Diary of Orrin Brown—Feb 22, 1865

Portrait of George WashingtonDiary of Orrin Brown, outside White Oak, South Carolina

Fifth Part of Journal

Wednesday–Feb. 22nd

We were on the road at 6 AM marched out 4 or 5 miles and haulted for one of the other divisions to pass. Started up again and passed through White Oak Station on the Charleston and Richmond R. R. about 10 AM. We marched about 10 miles and went into camp about 5 Pm in a little grove. I got my things carried in the Ambulance today. The weather was quite cool AM but warm and pleasant PM.

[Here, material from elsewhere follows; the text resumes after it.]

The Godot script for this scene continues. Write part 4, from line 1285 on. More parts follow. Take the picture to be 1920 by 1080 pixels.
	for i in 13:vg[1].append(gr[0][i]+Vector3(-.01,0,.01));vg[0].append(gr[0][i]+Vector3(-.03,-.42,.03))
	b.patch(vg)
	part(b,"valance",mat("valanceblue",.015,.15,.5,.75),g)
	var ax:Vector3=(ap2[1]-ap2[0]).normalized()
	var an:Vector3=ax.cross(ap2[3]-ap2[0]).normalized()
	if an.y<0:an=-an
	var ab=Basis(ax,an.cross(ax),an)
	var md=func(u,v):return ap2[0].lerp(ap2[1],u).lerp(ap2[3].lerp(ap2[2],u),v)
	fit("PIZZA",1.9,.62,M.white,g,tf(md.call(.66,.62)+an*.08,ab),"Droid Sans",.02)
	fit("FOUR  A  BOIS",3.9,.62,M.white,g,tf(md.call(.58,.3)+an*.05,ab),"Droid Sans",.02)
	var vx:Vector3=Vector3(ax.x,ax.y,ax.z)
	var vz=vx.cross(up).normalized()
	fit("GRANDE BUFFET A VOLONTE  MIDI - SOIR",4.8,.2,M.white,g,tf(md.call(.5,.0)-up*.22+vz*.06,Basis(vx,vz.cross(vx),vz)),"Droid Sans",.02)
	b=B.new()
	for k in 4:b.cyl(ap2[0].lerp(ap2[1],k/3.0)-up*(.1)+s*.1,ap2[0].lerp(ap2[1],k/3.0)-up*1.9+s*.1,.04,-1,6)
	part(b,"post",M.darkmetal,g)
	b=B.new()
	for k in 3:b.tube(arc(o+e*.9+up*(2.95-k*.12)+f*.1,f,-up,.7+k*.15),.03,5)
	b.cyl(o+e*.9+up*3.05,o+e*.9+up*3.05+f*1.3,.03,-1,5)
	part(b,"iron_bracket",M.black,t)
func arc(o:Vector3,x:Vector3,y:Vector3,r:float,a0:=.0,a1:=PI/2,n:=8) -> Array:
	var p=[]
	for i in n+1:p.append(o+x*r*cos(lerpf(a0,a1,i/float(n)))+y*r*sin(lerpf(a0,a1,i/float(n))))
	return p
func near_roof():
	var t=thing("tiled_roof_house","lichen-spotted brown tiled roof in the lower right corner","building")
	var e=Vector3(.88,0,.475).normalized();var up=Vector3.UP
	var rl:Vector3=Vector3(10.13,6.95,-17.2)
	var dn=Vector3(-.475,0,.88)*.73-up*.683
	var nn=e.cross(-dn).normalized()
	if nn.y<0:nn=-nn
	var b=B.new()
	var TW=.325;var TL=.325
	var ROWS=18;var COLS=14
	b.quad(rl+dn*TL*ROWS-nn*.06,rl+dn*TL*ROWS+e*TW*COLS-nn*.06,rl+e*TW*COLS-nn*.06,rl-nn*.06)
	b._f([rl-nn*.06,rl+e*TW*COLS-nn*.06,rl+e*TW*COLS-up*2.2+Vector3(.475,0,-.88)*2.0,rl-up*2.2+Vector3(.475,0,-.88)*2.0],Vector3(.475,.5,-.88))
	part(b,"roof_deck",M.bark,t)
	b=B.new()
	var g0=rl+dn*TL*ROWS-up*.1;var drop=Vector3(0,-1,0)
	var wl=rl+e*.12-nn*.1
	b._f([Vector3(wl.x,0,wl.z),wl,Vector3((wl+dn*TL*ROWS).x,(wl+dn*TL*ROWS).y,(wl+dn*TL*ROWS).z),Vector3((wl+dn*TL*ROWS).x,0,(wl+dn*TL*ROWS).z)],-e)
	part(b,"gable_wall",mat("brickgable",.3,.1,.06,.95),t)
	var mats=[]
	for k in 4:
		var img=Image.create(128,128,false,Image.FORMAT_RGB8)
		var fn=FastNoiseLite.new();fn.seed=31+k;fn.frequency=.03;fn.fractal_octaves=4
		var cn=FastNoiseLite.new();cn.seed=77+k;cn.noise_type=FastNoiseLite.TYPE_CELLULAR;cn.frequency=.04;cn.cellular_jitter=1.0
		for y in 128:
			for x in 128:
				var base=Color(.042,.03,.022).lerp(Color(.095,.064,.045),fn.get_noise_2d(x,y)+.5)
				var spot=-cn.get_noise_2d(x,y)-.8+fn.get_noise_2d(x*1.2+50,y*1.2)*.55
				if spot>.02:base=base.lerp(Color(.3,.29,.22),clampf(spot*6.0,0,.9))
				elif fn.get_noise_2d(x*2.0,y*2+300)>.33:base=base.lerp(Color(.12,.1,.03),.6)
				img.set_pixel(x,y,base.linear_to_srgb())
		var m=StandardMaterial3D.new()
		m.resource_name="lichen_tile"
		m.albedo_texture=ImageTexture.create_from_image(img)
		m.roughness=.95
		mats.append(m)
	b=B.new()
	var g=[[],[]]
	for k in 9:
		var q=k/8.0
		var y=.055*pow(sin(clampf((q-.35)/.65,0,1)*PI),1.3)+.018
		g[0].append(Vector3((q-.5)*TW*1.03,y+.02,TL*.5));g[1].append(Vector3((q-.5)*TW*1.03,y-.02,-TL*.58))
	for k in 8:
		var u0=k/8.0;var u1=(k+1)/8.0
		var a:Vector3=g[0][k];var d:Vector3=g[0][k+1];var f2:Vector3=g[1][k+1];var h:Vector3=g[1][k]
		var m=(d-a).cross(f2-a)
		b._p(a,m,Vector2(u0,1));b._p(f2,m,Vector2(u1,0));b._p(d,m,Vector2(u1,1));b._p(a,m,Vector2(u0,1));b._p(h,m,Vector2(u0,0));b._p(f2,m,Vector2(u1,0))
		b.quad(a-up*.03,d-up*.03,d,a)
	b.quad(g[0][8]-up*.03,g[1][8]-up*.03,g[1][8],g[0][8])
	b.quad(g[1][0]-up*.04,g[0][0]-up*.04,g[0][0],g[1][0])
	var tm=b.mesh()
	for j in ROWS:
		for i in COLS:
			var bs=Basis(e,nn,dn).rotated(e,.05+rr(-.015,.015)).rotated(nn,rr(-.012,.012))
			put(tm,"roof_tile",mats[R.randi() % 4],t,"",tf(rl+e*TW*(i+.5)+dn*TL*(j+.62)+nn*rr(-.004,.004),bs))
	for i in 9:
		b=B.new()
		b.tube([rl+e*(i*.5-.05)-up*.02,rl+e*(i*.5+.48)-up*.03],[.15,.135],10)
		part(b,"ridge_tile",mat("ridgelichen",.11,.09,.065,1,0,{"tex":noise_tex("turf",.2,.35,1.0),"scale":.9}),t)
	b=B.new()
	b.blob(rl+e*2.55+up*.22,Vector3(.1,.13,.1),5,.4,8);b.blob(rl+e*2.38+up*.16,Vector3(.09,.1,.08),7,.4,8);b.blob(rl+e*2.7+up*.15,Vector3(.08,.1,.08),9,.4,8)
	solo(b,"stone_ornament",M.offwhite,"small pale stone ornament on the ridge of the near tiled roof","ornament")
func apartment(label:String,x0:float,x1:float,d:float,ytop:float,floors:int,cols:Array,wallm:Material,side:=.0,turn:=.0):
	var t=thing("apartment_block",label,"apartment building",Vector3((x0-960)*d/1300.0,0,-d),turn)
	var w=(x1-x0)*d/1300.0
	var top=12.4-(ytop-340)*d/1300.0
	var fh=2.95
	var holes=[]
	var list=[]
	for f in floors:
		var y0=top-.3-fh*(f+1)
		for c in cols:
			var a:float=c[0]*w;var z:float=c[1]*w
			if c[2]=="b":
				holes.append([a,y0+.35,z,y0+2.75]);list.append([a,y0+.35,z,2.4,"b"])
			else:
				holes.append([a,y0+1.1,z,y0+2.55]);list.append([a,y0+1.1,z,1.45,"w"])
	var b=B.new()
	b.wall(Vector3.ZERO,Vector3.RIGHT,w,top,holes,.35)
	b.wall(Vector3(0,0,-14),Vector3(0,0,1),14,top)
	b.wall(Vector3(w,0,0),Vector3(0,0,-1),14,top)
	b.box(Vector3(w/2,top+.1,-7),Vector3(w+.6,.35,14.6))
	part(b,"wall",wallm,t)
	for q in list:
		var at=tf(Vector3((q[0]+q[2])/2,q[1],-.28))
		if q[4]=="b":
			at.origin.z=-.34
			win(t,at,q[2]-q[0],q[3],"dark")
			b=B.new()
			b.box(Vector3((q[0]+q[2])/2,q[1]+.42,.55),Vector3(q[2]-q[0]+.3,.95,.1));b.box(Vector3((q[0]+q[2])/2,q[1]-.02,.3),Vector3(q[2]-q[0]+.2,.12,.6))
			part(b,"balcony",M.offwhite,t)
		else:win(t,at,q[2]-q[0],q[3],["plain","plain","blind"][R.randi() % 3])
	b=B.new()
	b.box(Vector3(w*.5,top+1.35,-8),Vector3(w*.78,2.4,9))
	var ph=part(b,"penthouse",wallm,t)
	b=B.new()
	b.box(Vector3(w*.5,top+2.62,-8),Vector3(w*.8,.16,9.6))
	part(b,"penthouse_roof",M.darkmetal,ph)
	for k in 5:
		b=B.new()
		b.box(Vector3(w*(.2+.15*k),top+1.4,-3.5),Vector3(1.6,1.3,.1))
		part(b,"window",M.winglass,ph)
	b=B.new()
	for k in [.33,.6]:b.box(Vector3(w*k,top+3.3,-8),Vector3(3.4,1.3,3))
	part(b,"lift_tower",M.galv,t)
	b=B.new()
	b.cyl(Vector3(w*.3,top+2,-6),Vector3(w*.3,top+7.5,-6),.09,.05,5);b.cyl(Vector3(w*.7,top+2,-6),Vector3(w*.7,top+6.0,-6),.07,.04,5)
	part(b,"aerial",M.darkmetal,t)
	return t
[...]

The first President of the United States, George Washington, was born on the 22nd of February 1732 (or 11 February 1731 by the Julian calendar used until c.1752).  The Father of our Country was also a member of the Southern landed gentry, born on a family plantation at Pope’s Creek in Westmoreland County, Virginia.  The Washington family had held the estate on the Potomac River that became Mount Vernon since 1674.

Washington’s image was appropriated by both North and South during the Civil War.  While he owned slaved who worked his plantation, he came to oppose slavery and freed his slaves in his will (although his wife, Martha, did not free hers from her former marriage).  Abraham Lincoln claimed Washington’s support for Union in his 1860 Cooper Union address in New York City.  Jefferson Davis likewise claimed Washington’s Revolutionary mantle for the Confederate States in his 1861 inauguration.

Many of Washington’s family in 1861 did stand with Virginia and the Confederacy.  John Augustine Washington III, the last private owner of Mount Vernon, was Robert E. Lee’s aide-de-camp.  Lee himself had strong connections to Washington:  Lee’s father “Light Horse” Harry Lee was a trusted aide of Washington, and his wife was the daughter of Washington’s adopted son.  Before the war, Lewis William Washington, a descendant of George’s older brother Augustine, was taken hostage by John Brown at Harpers Ferry, and was a key witness at Brown’s trial.  Lewis’ son James Barroll Washington served as aide-de-camp to Gen. Joseph E. Johnston.

While it may seem obvious that Washington’s loyalty would lie with Virginia and the South, during and after the Revolution he consistently supported the Federal idea.  He was instrumental in forging a Continental Army out of the odd assortment of militias.  A weak Federal government under the Articles of Confederation led to the Constitutional Convention, of which Washington was elected President, and then to being unanimously elected President of the United States in 1789.  Then again, during the Whiskey Rebellion, Washington directly led troops into the field in 1794 to enforce federal authority.  As Robert E. Lee’s own father eulogized in the United States Congress, Washington was “a citizen, first in war, first in peace, and first in the hearts of his countrymen.”  And his country was America.